BRIEF :: Reproduce the opening lines of the records exactly, up to and including the line in which "col = scene.collection" occurs.

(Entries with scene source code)
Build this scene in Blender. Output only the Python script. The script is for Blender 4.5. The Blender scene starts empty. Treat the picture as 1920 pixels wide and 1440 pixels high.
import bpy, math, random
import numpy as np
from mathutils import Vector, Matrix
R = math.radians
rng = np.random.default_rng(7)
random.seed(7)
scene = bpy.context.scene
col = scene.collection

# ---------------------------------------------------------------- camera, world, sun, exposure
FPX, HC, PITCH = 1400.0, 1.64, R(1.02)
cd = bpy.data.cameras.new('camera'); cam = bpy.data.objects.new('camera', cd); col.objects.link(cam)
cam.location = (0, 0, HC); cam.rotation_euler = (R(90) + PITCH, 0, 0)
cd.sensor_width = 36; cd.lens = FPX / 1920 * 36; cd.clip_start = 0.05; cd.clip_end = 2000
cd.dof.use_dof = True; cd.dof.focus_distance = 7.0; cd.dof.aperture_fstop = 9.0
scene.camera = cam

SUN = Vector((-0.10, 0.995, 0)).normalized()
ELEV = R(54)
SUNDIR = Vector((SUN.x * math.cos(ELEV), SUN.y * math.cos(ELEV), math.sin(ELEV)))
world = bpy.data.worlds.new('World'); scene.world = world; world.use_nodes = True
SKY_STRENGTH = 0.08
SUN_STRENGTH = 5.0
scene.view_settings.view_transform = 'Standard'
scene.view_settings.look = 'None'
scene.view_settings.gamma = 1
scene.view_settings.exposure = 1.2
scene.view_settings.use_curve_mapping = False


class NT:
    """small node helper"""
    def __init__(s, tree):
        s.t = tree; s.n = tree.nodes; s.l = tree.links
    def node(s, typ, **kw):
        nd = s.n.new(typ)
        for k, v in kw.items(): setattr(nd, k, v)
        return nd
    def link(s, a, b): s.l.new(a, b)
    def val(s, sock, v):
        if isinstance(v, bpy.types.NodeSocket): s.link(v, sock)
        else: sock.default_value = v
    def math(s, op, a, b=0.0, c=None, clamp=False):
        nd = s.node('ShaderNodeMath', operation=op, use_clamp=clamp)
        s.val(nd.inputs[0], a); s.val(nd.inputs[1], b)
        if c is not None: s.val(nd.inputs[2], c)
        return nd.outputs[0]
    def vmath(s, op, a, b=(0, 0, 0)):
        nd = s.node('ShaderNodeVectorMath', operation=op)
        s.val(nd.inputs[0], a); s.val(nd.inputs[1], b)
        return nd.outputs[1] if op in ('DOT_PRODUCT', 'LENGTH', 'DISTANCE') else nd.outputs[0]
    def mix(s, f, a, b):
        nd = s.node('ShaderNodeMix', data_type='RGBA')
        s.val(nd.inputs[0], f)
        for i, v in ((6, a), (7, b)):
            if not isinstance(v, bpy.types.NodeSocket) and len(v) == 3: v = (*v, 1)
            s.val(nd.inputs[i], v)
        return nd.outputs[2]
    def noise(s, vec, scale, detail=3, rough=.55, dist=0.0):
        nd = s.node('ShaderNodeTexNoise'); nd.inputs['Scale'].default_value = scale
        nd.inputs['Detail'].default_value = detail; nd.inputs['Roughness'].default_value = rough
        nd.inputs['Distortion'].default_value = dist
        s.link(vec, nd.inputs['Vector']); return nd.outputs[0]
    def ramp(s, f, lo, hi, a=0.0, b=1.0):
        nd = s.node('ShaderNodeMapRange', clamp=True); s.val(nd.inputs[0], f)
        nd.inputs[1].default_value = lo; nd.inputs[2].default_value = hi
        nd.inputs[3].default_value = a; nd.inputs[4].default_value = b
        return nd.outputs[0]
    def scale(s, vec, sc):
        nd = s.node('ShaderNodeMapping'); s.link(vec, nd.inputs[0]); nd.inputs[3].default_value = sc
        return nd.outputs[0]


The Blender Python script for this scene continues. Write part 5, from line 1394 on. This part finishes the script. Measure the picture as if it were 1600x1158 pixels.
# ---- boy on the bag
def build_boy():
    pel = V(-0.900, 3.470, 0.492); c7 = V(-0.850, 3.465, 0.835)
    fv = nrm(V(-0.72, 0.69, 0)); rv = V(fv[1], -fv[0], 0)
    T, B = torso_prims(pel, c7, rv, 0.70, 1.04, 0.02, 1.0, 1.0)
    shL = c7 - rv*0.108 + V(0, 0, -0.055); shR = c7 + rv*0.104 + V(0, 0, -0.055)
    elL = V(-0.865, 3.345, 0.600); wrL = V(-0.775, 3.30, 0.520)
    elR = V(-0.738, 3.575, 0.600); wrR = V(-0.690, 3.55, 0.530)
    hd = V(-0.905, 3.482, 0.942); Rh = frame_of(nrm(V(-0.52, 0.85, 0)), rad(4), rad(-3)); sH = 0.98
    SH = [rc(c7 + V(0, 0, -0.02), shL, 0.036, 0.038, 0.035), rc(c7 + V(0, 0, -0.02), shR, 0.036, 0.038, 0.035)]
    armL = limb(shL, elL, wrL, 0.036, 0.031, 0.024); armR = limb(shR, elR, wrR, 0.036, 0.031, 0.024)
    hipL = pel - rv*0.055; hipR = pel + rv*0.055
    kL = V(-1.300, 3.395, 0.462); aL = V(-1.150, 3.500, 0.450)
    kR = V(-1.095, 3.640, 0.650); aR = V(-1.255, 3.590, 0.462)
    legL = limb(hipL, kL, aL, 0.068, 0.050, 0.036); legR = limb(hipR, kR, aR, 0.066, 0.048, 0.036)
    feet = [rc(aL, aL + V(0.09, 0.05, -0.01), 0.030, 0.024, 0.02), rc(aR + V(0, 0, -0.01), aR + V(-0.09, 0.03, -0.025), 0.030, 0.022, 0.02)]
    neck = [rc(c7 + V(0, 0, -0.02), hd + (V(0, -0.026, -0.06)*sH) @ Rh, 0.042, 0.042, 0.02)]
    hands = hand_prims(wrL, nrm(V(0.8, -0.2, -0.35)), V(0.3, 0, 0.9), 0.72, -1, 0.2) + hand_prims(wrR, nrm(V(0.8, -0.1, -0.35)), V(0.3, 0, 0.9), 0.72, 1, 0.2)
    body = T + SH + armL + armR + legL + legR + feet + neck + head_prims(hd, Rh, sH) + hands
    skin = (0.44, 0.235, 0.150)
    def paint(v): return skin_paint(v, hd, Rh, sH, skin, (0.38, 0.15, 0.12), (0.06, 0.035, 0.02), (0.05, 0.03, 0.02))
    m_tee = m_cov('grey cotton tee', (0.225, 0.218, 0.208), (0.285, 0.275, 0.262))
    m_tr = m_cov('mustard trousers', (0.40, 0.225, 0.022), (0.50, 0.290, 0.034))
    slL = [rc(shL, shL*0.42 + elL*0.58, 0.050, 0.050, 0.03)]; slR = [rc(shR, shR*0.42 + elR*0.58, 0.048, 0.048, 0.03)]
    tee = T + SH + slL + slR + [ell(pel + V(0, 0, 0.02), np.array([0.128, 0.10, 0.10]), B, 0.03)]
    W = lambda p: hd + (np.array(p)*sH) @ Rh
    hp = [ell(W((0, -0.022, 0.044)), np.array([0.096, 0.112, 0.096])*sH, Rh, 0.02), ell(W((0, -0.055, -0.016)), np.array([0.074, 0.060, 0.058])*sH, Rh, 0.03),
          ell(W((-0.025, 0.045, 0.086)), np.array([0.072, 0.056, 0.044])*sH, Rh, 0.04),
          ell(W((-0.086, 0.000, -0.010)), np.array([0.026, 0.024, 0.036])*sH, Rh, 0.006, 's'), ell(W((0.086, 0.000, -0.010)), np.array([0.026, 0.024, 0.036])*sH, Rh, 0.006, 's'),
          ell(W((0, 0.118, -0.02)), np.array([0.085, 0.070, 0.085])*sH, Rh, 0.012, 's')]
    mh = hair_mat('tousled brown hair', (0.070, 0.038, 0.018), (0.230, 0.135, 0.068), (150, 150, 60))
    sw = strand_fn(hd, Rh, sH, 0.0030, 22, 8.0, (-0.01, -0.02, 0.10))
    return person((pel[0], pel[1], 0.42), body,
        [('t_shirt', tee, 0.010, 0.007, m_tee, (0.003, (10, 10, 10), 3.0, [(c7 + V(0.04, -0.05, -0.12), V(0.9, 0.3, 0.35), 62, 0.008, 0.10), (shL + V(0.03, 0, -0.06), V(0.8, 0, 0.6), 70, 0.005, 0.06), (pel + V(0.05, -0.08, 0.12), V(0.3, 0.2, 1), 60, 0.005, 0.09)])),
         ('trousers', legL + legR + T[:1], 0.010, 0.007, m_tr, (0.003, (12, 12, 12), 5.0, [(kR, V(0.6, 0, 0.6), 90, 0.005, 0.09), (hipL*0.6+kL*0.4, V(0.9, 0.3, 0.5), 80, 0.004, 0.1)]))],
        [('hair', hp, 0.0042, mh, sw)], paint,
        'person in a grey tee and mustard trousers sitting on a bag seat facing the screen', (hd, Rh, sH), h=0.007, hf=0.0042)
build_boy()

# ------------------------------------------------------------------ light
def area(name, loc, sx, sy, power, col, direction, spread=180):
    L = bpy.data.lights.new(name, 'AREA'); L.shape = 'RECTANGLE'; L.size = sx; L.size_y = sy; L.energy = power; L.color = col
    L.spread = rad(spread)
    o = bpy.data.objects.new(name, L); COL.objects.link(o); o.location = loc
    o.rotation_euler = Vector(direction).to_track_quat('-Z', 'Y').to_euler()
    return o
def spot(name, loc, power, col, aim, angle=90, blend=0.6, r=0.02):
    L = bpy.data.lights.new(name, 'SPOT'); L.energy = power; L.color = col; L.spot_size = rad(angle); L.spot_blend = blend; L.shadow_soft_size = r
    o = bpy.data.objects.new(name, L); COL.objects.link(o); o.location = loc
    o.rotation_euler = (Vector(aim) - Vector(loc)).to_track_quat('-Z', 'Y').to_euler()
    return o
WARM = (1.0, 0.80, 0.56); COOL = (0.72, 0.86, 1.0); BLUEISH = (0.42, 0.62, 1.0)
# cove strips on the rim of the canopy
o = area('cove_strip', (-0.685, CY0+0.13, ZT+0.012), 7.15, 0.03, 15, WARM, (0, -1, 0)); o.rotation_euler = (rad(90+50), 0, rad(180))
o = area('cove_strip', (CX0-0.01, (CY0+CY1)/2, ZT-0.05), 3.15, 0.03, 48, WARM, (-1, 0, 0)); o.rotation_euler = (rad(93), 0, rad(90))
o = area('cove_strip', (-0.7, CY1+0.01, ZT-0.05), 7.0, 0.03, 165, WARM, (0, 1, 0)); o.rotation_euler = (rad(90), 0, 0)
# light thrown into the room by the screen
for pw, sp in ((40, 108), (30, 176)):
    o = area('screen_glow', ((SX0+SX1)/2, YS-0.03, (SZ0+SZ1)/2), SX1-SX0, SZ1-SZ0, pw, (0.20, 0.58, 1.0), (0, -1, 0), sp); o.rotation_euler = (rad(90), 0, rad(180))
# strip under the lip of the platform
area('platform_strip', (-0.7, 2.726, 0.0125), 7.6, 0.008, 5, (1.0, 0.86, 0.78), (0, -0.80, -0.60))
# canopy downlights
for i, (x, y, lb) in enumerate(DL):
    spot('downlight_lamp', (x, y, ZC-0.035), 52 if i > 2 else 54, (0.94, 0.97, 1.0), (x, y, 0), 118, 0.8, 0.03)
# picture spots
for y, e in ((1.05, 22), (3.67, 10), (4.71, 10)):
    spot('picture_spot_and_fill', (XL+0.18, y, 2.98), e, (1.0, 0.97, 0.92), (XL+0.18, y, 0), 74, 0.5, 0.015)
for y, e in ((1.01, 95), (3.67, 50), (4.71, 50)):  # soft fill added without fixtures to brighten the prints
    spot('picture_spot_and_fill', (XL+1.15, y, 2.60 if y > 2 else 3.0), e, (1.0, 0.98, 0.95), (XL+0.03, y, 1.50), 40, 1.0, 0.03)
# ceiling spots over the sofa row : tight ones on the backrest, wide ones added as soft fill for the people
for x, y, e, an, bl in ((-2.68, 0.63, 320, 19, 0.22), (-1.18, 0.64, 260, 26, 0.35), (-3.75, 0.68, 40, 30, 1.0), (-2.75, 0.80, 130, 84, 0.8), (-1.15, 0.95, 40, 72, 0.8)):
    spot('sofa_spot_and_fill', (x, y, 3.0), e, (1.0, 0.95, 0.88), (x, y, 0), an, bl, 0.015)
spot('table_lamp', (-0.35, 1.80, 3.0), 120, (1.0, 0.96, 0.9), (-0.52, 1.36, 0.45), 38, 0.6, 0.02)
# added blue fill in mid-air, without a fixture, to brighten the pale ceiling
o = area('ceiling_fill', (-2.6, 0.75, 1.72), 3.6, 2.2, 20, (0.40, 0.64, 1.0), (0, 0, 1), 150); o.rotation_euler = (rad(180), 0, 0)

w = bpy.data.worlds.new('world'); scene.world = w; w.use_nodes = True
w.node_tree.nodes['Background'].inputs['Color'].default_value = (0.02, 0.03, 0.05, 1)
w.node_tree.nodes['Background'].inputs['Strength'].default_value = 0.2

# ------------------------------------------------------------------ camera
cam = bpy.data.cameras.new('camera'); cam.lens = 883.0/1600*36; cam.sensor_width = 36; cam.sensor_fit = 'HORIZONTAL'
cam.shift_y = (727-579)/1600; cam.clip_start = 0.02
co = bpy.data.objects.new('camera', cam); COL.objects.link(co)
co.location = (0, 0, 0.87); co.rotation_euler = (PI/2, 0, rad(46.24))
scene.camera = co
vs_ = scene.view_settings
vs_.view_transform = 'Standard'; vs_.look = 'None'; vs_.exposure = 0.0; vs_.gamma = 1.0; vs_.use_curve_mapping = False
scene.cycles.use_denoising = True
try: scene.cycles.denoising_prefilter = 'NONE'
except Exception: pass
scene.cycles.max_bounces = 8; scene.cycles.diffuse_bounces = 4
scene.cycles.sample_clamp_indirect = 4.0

REPLY ::
Build this scene in Blender. Output only the Python script. The script is for Blender 4.5. The Blender scene starts empty. Treat the picture as 1920 pixels wide and 1440 pixels high.
import bpy, math, random
import numpy as np
from mathutils import Vector, Matrix
R = math.radians
rng = np.random.default_rng(7)
random.seed(7)
scene = bpy.context.scene
col = scene.collection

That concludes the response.